Plugging in N=1,X=10-9 and Y=0.5 gives us P(D|N)=2*10-9. Wow! A doubling of the estimate, all because of a transformer. Claiming the closure of the SSC is another datapoint would bring up the chance to 4 chances in a billion.

In fact, I think this is a gross overestimate because the X above is the risk per year; we didn't even get one second of collisions. If the risk is actually on the order of one disaster per year, we should expect to run the accelerator for about half a year before something happens preventing the collision. If the risk is much higher, then we should expect an earlier shut-down. So given that we got one or two early shut-downs, we should (if we believe they were due to branch-pruning) think the risk is much higher, say about 31 million times higher (number of seconds in a year) or more. But if we were to live in such a dangerous universe where every TeV interaction had a decent chance of destroying its future lightcone, then the Tegmark and Bostrom argument suggests that we are in a really unusual position. So getting a consistent and likely situation is hard if you think disaster is likely.

So, how many accidents would be needed to make me think there was something to the disaster possibility? Using the above estimates, I find P(D|20)=0.001 and and P(D|30)=0.52. So if about 30 uncorrelated, random major events in turn prevent starting the LHC, I would have cause to start thinking there was something to the risk.

However, the likelihood of some prankster or anti-LHC conspiracy trying to trip me or the LHC people up seems to be larger than one chance in a billion per year. This would add an extra term to the equation, giving us P(D|N)=X/ [X + (1-X) (Y^N + Z) ] where Z is the probability of foul play. Adding just one chance in a billion reduces the P(D|30) estimate to 0.34, which is still pretty big. If it is one chance in 100 million it becomes 0.08, and one chance in 10 million gives 0.01. However, I think the chance for the existence of a conspiracy able to successfully cause 30 LHC shutdowns in a row (without anybody finding any evidence) is hardly on the order of one in 10 million.

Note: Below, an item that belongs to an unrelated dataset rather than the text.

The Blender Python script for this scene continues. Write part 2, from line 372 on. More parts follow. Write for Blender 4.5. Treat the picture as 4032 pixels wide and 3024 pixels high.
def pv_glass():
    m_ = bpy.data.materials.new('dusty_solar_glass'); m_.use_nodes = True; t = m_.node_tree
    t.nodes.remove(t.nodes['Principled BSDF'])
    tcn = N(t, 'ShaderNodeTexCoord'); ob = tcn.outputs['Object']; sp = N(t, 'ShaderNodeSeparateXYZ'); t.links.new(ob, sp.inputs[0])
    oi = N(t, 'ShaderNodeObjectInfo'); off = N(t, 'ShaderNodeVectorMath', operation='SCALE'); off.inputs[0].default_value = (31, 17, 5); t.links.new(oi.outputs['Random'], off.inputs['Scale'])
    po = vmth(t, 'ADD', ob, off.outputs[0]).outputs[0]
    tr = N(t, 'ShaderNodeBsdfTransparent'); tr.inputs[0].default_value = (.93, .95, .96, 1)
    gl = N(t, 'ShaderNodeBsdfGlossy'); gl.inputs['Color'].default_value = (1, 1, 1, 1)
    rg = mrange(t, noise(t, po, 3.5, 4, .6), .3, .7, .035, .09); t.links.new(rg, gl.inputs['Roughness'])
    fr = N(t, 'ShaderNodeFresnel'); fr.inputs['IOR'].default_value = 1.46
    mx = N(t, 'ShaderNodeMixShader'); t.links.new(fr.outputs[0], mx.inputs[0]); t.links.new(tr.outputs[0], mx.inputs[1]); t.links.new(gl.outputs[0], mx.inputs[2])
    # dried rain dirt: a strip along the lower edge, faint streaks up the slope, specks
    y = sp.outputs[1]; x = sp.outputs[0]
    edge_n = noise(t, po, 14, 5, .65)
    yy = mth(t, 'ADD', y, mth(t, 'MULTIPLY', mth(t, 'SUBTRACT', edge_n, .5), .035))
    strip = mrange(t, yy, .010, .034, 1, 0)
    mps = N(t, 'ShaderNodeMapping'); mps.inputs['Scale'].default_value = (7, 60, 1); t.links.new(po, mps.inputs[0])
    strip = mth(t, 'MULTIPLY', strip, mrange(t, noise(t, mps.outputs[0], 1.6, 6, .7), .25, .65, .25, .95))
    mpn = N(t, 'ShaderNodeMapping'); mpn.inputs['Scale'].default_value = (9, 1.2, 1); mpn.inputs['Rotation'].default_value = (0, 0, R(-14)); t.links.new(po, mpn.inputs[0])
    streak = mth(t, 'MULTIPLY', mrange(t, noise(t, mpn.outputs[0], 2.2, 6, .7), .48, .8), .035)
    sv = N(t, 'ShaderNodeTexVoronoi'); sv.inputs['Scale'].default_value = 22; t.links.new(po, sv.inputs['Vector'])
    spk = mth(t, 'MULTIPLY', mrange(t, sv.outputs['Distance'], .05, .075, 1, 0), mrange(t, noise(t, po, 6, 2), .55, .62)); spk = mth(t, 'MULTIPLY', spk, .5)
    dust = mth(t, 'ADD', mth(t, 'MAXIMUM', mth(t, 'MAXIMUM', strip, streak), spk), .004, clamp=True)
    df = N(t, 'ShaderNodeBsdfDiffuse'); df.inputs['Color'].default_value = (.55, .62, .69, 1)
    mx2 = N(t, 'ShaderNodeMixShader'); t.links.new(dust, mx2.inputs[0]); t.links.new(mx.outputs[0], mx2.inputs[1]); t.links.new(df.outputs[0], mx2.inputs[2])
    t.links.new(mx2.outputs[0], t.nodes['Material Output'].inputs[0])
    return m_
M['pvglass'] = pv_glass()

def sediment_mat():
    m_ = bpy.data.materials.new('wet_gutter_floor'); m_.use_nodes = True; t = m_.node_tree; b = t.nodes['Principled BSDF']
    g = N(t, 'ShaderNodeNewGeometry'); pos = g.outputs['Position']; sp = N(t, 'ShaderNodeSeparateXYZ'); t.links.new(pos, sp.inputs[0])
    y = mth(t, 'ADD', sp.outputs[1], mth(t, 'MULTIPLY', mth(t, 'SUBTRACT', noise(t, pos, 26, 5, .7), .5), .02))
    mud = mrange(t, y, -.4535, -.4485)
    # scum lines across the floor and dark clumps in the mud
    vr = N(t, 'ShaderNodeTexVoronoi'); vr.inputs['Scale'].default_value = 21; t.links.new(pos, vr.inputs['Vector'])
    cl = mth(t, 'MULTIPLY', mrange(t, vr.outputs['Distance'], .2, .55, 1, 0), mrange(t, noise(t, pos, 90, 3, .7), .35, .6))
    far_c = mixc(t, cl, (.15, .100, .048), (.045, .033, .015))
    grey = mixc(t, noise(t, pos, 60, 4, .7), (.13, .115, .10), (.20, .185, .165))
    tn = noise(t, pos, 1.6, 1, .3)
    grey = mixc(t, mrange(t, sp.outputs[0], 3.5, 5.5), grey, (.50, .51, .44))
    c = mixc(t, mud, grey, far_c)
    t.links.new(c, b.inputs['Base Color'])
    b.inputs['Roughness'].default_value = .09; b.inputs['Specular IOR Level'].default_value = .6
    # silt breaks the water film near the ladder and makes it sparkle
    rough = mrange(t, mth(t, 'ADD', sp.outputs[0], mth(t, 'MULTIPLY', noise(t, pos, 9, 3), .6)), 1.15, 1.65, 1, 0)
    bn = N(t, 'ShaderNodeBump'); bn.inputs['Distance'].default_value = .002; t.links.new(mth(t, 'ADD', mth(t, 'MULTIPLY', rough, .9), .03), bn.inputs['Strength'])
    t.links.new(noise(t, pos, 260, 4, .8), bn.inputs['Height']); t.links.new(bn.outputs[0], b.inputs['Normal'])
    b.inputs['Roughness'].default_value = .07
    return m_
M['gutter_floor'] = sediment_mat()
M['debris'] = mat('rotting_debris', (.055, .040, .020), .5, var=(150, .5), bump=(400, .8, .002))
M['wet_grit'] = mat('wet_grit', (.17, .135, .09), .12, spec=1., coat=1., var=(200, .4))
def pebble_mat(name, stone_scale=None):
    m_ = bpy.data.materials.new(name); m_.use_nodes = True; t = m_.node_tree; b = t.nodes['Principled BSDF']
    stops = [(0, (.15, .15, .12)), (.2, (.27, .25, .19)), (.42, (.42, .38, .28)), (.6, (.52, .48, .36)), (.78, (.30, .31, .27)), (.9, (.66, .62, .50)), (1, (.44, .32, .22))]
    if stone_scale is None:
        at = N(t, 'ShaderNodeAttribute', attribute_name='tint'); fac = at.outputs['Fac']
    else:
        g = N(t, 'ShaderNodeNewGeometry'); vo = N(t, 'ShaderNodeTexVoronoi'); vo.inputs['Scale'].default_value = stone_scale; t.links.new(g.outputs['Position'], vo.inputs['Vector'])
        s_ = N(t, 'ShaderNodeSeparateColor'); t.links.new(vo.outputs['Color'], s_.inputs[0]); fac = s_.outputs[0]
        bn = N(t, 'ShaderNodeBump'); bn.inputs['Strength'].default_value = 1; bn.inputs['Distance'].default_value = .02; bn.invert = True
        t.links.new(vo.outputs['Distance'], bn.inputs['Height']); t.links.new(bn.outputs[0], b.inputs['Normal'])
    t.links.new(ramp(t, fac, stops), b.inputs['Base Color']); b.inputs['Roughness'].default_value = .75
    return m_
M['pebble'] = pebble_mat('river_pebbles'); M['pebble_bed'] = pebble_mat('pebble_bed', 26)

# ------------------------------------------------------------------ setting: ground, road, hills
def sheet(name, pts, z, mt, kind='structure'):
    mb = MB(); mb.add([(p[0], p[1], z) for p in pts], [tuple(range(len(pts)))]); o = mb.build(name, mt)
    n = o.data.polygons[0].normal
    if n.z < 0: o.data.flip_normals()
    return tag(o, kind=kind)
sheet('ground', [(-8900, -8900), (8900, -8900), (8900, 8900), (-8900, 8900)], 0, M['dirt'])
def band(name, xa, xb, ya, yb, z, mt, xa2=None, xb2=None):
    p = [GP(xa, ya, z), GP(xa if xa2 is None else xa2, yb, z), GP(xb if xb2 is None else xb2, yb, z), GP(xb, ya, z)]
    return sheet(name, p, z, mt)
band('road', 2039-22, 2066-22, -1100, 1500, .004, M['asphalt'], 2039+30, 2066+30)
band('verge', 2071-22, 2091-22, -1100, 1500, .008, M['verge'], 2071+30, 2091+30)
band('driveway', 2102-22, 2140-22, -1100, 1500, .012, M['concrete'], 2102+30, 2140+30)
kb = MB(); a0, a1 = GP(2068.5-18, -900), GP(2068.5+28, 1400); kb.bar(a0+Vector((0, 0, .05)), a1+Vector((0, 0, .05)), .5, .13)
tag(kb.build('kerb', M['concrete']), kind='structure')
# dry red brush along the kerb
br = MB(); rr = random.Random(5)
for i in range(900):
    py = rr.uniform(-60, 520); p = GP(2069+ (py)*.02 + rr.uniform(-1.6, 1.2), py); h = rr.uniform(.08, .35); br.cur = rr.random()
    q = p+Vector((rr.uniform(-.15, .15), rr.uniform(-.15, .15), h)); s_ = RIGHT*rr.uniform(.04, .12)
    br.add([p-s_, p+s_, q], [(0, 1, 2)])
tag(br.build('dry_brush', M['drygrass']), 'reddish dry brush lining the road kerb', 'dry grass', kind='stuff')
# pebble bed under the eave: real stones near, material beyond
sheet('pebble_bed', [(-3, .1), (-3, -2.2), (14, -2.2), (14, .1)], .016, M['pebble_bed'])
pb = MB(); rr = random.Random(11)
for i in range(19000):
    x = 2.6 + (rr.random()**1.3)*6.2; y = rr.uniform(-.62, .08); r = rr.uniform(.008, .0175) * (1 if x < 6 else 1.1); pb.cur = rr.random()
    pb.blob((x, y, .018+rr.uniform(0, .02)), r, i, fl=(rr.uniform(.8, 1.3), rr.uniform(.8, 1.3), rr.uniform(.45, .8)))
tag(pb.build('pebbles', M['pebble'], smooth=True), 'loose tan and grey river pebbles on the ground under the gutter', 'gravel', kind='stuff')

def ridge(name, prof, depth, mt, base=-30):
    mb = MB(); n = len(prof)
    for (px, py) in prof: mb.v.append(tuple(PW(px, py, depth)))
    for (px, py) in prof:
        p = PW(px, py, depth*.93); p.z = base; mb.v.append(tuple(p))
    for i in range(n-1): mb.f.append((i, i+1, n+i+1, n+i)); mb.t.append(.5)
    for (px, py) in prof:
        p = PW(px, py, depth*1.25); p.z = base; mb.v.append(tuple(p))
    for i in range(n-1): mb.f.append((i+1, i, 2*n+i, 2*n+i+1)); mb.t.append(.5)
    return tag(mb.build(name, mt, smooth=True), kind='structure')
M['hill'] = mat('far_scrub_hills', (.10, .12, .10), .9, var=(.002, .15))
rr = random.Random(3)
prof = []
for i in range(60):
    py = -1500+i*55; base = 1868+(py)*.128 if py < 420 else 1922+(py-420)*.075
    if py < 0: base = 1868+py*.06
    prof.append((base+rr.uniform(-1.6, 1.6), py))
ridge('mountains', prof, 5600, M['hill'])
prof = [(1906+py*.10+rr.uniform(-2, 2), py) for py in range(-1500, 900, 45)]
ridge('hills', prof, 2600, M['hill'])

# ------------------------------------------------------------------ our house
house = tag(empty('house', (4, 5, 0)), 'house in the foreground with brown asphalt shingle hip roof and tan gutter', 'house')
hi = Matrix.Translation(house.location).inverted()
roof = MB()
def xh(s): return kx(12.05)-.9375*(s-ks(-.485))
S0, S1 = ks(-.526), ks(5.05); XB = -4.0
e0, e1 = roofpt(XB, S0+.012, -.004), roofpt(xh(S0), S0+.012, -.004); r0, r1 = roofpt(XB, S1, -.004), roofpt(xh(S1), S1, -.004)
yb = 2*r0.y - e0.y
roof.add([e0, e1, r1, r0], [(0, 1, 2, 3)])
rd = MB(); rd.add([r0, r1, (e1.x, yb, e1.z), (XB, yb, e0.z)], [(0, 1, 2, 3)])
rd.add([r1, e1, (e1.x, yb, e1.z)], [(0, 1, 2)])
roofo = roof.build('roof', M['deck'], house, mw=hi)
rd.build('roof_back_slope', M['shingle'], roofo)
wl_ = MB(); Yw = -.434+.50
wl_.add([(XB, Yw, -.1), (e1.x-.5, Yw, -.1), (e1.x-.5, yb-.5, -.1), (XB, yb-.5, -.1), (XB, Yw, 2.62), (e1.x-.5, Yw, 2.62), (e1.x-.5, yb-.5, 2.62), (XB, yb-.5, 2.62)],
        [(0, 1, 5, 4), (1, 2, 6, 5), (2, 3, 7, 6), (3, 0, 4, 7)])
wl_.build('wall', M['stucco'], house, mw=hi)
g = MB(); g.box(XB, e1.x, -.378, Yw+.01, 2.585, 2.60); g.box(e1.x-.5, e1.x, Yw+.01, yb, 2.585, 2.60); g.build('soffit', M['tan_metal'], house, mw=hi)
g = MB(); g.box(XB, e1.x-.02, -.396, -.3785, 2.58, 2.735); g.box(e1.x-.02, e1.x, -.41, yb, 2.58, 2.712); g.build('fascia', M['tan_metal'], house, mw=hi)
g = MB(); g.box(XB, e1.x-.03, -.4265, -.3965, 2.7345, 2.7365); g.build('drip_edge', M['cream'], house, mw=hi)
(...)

In the unlikely case we actually get a high P(D) estimate, it might seem we have got a way of doing quantum suicide computing (connect it to a computer trying random solutions, destroy the universe if the wrong one is found, reap benefits in all remaining universes) or even terrorism prevention (automatically destroy all universes where terrorist attacks occur, to the surviving observers it will look like terrorism magically has ceased). Unfortunately Y is likely pretty big. We should hence expect to see a lot of universes where the LHC simply fails because of the usual engineering problems, and leaves us with the wrong solution or the aftermath of terrorism. Quantum suicide computing/omnipotence requires absurdly reliable equipment.